Cynsations

Native Voice: Kim Sigafus on Writing About Bullying

Kim Sigafus and her dogs, Ani (tan and white) and Miike (black and white)
7th Generation/Orca

By Kim Rogers

Today, I’m excited to chat with Kim Sigafus. Kim is an award-winning Ojibwe author and speaker. Her young adult novel, Nowhere to Hide (7th Generation Books, 2019), is part of the Pathfinders series. From the promotional copy:

“Autumn Dawn is sick of being bullied at school. It’s not her fault that she doesn’t learn as fast as the other kids or that she speaks a little differently.

“Her home life isn’t much better. Ever since Autumn’s dad left, her mother can’t cope, so Autumn has to care for her baby brother and do all the housework. Her mother hasn’t even noticed the problems her daughter is dealing with.
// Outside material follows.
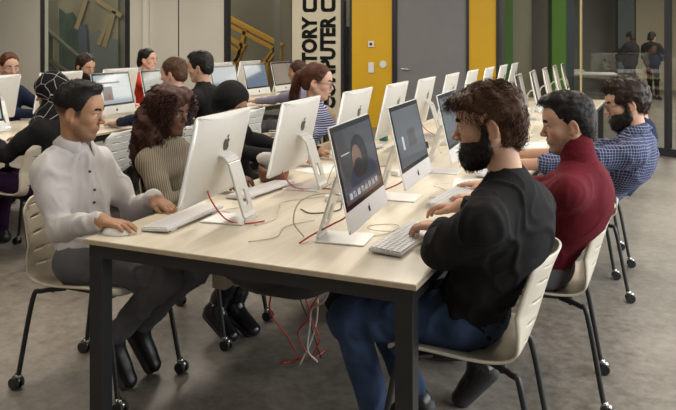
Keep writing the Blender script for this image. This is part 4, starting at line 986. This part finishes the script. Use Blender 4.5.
hair_mesh(p, cp, H_CURL, .009, .014, 26, n=1500, flow=DOWN, length=.13, r0=.0034, seg=15, curl=.0115, cf=30, grav=.35, keep=.35, lift=.5, jit=.25, seed=10, sides=3, taper=.5, face=((.120, 0, -.05), (.090, .080, .115)))
# 7 the person with black headscarf
p = person('person in black headscarf leaning over behind the nearest computer', (-.51, 1.87, 1.085), 0, (-.52, 1.98, .53), hd_yaw=-5, pitch=32, s=.9, hs=.93, skin='tan', female=True, res=midr, shirt=F_BLACK, trousers=F_BLACK, shoe=F_SHOE,
    hands=(dict(w=(.02, 2.05, .785), d=(1, 0, -.1), curl=.6), dict(w=(.0, 1.75, .785), d=(1, .1, -.1), curl=.6)), seed=6)
def headscarf(P, m, big=1.):
    hc, HR, hs = P['hc'], P['HR'], P['hs']; g = lambda *q: hc + HR @ (np.array(q) * hs); F = Field()
    F.ell(g(-.018, 0, .036), np.array((.112, .094, .104)) * big, HR, .03); F.ell(g(-.060, 0, -.03), (.082, .088, .095), HR, .04); F.ell(g(.01, 0, -.10), (.080, .080, .055), HR, .04)
    F.ell(P['Nk'] + P['up'] * .02, (.105, .115, .07), None, .05); F.ell(P['Nk'] - P['up'] * .05 + P['f'] * .03, (.125, .165, .09), None, .05)
    F.ell(g(.115, 0, -.022), (.062, .056, .085), HR, .012, True); V, Q = F.mesh(.008); V = folds(V, Q, .006, 10, 7, (1, 1, 1.3)); sheet('headscarf', V, Q, m, P['root'])
headscarf(p, F_BLACK)
# 8 the woman in striped top with ponytail
p = person('woman with auburn ponytail and glasses in blue striped top and beige cardigan', (-.165, 2.41, 1.195), 8, (-.38, 2.52, .54), hd_yaw=16, pitch=10, tyaw=-8, s=.92, hs=.97, skin='pink', female=True, res=midr, shirt=STRIPE, trousers=F_JEANS, shoe=F_SHOE,
    hands=(dict(w=(.03, 2.60, .785), d=(1, 0, -.1), curl=.6), dict(w=(.02, 2.28, .785), d=(1, .2, -.1), curl=.6)), seed=7, brow=(.03, .015, .01), fold=.003)
H_AUB = hair_mat('hair_auburn', (.085, .028, .014))
hair_mesh(p, short_hair([((-.085, 0, .035), (.040, .050, .045), .03, False)], .003, hl=.012), H_AUB, .006, .002, 50, n=1400, flow=lambda L: np.stack([-1 + 0 * L[:, 0], L[:, 1] * 0, .1 + 0 * L[:, 0]], 1), length=.05, r0=.0013, seg=4, keep=.9, lift=.08, jit=.12, seed=12)
tp = [((-.125, 0, .030), (.030, .030, .032), .02, False), ((-.145, 0, -.025), (.030, .032, .060), .03, False), ((-.150, .005, -.10), (.032, .030, .085), .03, False), ((-.14, .01, -.17), (.024, .022, .07), .03, False)]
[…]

“When Autumn’s Ojibwa aunt comes to visit, she recognizes Autumn’s dyslexia and speech problems. Can Aunt Jessie build a bridge between mother and daughter and give Autumn the confidence she needs to move past her challenges?”

Welcome to Cynsations, Kim!

What was your inspiration for writing Nowhere to Hide?

It was based on snippets from my own life. Bullying was a huge issue for me as I was growing up, and like Autumn, I tended to shy away from confrontation. I was a perfect target for a group of girls who thought I was going to take whatever abuse they threw my way.

It took me a long time to learn to stand up for myself.

Kim, author Joseph Bruchac and Kim’s editor, Kathy Hanson.

What advice do you have for beginning children’s-YA writers?

Spend some time thinking about a book before you even start it. Don’t just decide to write today and have nothing to say. You should have a synopsis in your head first. This will help with writer’s block. Some authors do a written synopsis.

Choosing situations that come from your own life sometimes helps get the creative juices going, too. How did you handle that situation? Maybe do the opposite of that because that might be interesting to flesh out.

When you think you are done, let it sit for a day or so. Get back to it fresh and then edit. Make it clean and tight, and make sure the storyline is moving fairly quickly.

Kim at the 2018 Outlander convention where she gave a presentation and completely sold out of books.
Kim in her Jingle Dress.

As a member of a community under-represented in youth literature, what did your perspective bring to your story?

I think people not in the Native community have an idea of how it is in the Native community. They really don’t understand how some of us think about life and what is important to us.

That can also be said for all nationalities living in this melting pot we call the United States.

The story of Autumn Dawn is not special. Bullying happens everywhere.

How she deals with it is special. How she copes with her issues of being half Native, dealing with how others, white and Native, think of her; that’s unique to our culture. She understands that in our culture, creating and dancing in the Jingle Dress is a way to send prayers and forgiveness to everyone in her life, whether they support her or not.

It is my hope that by letting non-Native people into our culture and sharing what is important to us, this will open people’s eyes to what is unique about us, and in the end, how we are actually all the same.

Life is a circle, and we are all intertwined in some way.

Cynsational Notes

Kim Sigafus is an award-winning Ojibwa writer and Illinois Humanities Road Scholar speaker.

She has coauthored two 7th Generation books in the Native Trailblazers series of biographies, including Native Elders: Sharing Their Wisdom, co-authored by Lyle Ernst (2014) and the award-winning Native Writers: Voices of Power, co-authored by Lyle Ernst (2012).

Her fiction work includes the PathFinder novels, Nowhere to Hide, Autumn’s Dawn (March 2020) and Finding Grace (August 2020)—all part of the Autumn Dawn series, and The Mida, an eight-volume series about a mystically powerful time-traveling carnival owned by an Ojibwa woman.

Kim is also is a playwright, lyricist, and sings and drums. Her family is from the White Earth Reservation in northern Minnesota. She resides with her husband, two dogs, and four cats in Freeport, Illinois.

Kim Rogers covers children’s-YA writing, illustration, publishing and other book news from Indigenous authors and illustrators for Cynsations.

Kim writes books, short stories, and poems across all children’s literature age groups. Her work has been published in Highlights for Children, Guideposts Sweet 16, the Chicken Soup for the Soul series, and many other publications.

Kim is an enrolled member of Wichita and Affiliated Tribes  and the National Native American Boarding School Healing Coalition. Much of her current writing highlights her Wichita heritage.

She lives in Oklahoma with her husband, two boys, and one ornery, but very cute Chiweenie dog named Lucky.

She is represented by Tricia Lawrence at Erin Murphy Literary Agency.